Scene modeling code data
• • • •

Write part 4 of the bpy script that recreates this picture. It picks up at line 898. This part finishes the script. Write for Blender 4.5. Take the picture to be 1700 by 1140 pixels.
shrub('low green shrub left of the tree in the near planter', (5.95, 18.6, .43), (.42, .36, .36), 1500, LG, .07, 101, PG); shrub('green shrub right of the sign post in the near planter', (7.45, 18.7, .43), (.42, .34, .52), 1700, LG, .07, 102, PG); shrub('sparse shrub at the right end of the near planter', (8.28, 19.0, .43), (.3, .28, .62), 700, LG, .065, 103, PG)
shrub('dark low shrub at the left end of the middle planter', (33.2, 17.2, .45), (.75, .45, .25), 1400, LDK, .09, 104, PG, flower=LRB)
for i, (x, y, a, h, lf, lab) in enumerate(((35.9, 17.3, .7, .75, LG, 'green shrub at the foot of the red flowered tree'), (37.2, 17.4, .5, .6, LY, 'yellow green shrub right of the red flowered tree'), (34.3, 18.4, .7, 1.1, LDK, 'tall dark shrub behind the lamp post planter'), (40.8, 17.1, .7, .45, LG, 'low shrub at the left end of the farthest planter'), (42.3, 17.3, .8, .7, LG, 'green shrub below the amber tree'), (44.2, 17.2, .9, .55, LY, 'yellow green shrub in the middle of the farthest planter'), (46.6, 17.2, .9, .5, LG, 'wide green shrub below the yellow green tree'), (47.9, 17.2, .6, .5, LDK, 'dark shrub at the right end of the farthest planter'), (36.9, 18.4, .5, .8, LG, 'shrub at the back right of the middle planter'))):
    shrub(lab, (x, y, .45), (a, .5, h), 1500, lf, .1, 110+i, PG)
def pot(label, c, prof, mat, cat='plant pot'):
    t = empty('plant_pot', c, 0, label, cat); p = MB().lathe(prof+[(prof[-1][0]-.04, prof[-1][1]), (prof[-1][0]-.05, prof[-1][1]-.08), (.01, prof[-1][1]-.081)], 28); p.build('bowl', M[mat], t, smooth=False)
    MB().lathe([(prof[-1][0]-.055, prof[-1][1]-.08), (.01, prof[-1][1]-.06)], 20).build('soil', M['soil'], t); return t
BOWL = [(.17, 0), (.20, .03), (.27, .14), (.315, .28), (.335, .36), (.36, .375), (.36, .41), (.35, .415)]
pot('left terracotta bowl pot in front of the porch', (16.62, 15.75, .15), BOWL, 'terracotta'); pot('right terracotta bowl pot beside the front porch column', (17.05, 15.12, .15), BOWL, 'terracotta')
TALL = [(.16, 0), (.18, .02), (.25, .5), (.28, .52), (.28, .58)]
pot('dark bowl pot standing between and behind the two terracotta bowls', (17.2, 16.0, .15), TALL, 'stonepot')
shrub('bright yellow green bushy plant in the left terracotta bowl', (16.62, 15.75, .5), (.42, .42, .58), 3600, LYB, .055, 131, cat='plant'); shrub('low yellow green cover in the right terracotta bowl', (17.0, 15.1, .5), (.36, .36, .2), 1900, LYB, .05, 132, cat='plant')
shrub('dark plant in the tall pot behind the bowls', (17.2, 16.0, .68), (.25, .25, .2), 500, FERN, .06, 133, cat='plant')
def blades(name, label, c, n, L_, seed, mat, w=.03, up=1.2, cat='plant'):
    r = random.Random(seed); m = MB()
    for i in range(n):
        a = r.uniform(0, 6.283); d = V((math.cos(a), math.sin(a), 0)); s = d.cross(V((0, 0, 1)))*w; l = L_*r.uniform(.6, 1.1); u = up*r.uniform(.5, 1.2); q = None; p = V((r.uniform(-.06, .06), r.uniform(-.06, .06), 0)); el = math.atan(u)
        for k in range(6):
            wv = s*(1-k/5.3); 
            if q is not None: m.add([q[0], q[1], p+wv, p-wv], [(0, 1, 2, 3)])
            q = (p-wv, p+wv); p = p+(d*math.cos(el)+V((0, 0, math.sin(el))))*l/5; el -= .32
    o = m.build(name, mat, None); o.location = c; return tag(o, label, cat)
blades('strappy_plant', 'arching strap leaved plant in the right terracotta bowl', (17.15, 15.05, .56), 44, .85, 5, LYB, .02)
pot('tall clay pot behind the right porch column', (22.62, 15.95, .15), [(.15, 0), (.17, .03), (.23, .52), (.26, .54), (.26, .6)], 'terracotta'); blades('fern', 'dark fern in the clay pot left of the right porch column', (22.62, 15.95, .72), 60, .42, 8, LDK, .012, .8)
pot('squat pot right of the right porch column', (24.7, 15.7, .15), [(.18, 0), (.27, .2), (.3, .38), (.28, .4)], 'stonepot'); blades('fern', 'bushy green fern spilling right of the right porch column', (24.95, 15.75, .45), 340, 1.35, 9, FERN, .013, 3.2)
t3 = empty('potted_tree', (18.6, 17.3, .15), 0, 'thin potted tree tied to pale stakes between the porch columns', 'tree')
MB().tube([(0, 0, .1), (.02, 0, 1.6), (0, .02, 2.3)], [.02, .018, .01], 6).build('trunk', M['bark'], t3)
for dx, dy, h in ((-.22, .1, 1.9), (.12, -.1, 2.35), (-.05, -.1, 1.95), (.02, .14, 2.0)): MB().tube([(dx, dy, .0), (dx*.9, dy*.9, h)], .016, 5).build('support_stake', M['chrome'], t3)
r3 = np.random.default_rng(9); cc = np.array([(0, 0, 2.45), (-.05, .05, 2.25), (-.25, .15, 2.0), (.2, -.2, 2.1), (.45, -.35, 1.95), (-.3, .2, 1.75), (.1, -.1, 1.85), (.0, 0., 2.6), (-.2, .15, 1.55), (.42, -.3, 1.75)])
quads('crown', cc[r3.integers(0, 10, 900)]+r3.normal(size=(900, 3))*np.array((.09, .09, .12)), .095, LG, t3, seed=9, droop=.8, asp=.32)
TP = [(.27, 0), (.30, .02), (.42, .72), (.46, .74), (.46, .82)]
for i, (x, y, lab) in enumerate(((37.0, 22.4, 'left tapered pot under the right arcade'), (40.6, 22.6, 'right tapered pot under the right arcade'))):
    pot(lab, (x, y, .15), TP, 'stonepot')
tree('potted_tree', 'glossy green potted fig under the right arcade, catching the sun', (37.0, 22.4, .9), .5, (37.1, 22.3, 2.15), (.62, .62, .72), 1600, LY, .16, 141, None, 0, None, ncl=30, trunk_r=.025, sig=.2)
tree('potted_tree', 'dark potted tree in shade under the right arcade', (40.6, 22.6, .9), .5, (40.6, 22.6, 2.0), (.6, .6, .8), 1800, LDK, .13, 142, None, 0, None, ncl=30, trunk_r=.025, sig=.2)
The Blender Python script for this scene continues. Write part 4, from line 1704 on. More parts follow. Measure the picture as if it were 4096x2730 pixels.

• • • •

◆ WRITTEN EXERCISE ◆
Output the records exactly, including every line.

◆ REPLY TO THE EXERCISE ◆
Write part 4 of the bpy script that recreates this picture. It picks up at line 898. This part finishes the script. Write for Blender 4.5. Take the picture to be 1700 by 1140 pixels.
shrub('low green shrub left of the tree in the near planter', (5.95, 18.6, .43), (.42, .36, .36), 1500, LG, .07, 101, PG); shrub('green shrub right of the sign post in the near planter', (7.45, 18.7, .43), (.42, .34, .52), 1700, LG, .07, 102, PG); shrub('sparse shrub at the right end of the near planter', (8.28, 19.0, .43), (.3, .28, .62), 700, LG, .065, 103, PG)
shrub('dark low shrub at the left end of the middle planter', (33.2, 17.2, .45), (.75, .45, .25), 1400, LDK, .09, 104, PG, flower=LRB)
for i, (x, y, a, h, lf, lab) in enumerate(((35.9, 17.3, .7, .75, LG, 'green shrub at the foot of the red flowered tree'), (37.2, 17.4, .5, .6, LY, 'yellow green shrub right of the red flowered tree'), (34.3, 18.4, .7, 1.1, LDK, 'tall dark shrub behind the lamp post planter'), (40.8, 17.1, .7, .45, LG, 'low shrub at the left end of the farthest planter'), (42.3, 17.3, .8, .7, LG, 'green shrub below the amber tree'), (44.2, 17.2, .9, .55, LY, 'yellow green shrub in the middle of the farthest planter'), (46.6, 17.2, .9, .5, LG, 'wide green shrub below the yellow green tree'), (47.9, 17.2, .6, .5, LDK, 'dark shrub at the right end of the farthest planter'), (36.9, 18.4, .5, .8, LG, 'shrub at the back right of the middle planter'))):
    shrub(lab, (x, y, .45), (a, .5, h), 1500, lf, .1, 110+i, PG)
def pot(label, c, prof, mat, cat='plant pot'):
    t = empty('plant_pot', c, 0, label, cat); p = MB().lathe(prof+[(prof[-1][0]-.04, prof[-1][1]), (prof[-1][0]-.05, prof[-1][1]-.08), (.01, prof[-1][1]-.081)], 28); p.build('bowl', M[mat], t, smooth=False)
    MB().lathe([(prof[-1][0]-.055, prof[-1][1]-.08), (.01, prof[-1][1]-.06)], 20).build('soil', M['soil'], t); return t
BOWL = [(.17, 0), (.20, .03), (.27, .14), (.315, .28), (.335, .36), (.36, .375), (.36, .41), (.35, .415)]
pot('left terracotta bowl pot in front of the porch', (16.62, 15.75, .15), BOWL, 'terracotta'); pot('right terracotta bowl pot beside the front porch column', (17.05, 15.12, .15), BOWL, 'terracotta')
TALL = [(.16, 0), (.18, .02), (.25, .5), (.28, .52), (.28, .58)]
pot('dark bowl pot standing between and behind the two terracotta bowls', (17.2, 16.0, .15), TALL, 'stonepot')
shrub('bright yellow green bushy plant in the left terracotta bowl', (16.62, 15.75, .5), (.42, .42, .58), 3600, LYB, .055, 131, cat='plant'); shrub('low yellow green cover in the right terracotta bowl', (17.0, 15.1, .5), (.36, .36, .2), 1900, LYB, .05, 132, cat='plant')
shrub('dark plant in the tall pot behind the bowls', (17.2, 16.0, .68), (.25, .25, .2), 500, FERN, .06, 133, cat='plant')
def blades(name, label, c, n, L_, seed, mat, w=.03, up=1.2, cat='plant'):
    r = random.Random(seed); m = MB()
    for i in range(n):
        a = r.uniform(0, 6.283); d = V((math.cos(a), math.sin(a), 0)); s = d.cross(V((0, 0, 1)))*w; l = L_*r.uniform(.6, 1.1); u = up*r.uniform(.5, 1.2); q = None; p = V((r.uniform(-.06, .06), r.uniform(-.06, .06), 0)); el = math.atan(u)
        for k in range(6):
            wv = s*(1-k/5.3); 
            if q is not None: m.add([q[0], q[1], p+wv, p-wv], [(0, 1, 2, 3)])
            q = (p-wv, p+wv); p = p+(d*math.cos(el)+V((0, 0, math.sin(el))))*l/5; el -= .32
    o = m.build(name, mat, None); o.location = c; return tag(o, label, cat)
blades('strappy_plant', 'arching strap leaved plant in the right terracotta bowl', (17.15, 15.05, .56), 44, .85, 5, LYB, .02)
pot('tall clay pot behind the right porch column', (22.62, 15.95, .15), [(.15, 0), (.17, .03), (.23, .52), (.26, .54), (.26, .6)], 'terracotta'); blades('fern', 'dark fern in the clay pot left of the right porch column', (22.62, 15.95, .72), 60, .42, 8, LDK, .012, .8)
pot('squat pot right of the right porch column', (24.7, 15.7, .15), [(.18, 0), (.27, .2), (.3, .38), (.28, .4)], 'stonepot'); blades('fern', 'bushy green fern spilling right of the right porch column', (24.95, 15.75, .45), 340, 1.35, 9, FERN, .013, 3.2)
t3 = empty('potted_tree', (18.6, 17.3, .15), 0, 'thin potted tree tied to pale stakes between the porch columns', 'tree')
MB().tube([(0, 0, .1), (.02, 0, 1.6), (0, .02, 2.3)], [.02, .018, .01], 6).build('trunk', M['bark'], t3)
for dx, dy, h in ((-.22, .1, 1.9), (.12, -.1, 2.35), (-.05, -.1, 1.95), (.02, .14, 2.0)): MB().tube([(dx, dy, .0), (dx*.9, dy*.9, h)], .016, 5).build('support_stake', M['chrome'], t3)
r3 = np.random.default_rng(9); cc = np.array([(0, 0, 2.45), (-.05, .05, 2.25), (-.25, .15, 2.0), (.2, -.2, 2.1), (.45, -.35, 1.95), (-.3, .2, 1.75), (.1, -.1, 1.85), (.0, 0., 2.6), (-.2, .15, 1.55), (.42, -.3, 1.75)])
quads('crown', cc[r3.integers(0, 10, 900)]+r3.normal(size=(900, 3))*np.array((.09, .09, .12)), .095, LG, t3, seed=9, droop=.8, asp=.32)
TP = [(.27, 0), (.30, .02), (.42, .72), (.46, .74), (.46, .82)]
for i, (x, y, lab) in enumerate(((37.0, 22.4, 'left tapered pot under the right arcade'), (40.6, 22.6, 'right tapered pot under the right arcade'))):
    pot(lab, (x, y, .15), TP, 'stonepot')
tree('potted_tree', 'glossy green potted fig under the right arcade, catching the sun', (37.0, 22.4, .9), .5, (37.1, 22.3, 2.15), (.62, .62, .72), 1600, LY, .16, 141, None, 0, None, ncl=30, trunk_r=.025, sig=.2)
tree('potted_tree', 'dark potted tree in shade under the right arcade', (40.6, 22.6, .9), .5, (40.6, 22.6, 2.0), (.6, .6, .8), 1800, LDK, .13, 142, None, 0, None, ncl=30, trunk_r=.025, sig=.2)
The Blender Python script for this scene continues. Write part 4, from line 1704 on. More parts follow. Measure the picture as if it were 4096x2730 pixels.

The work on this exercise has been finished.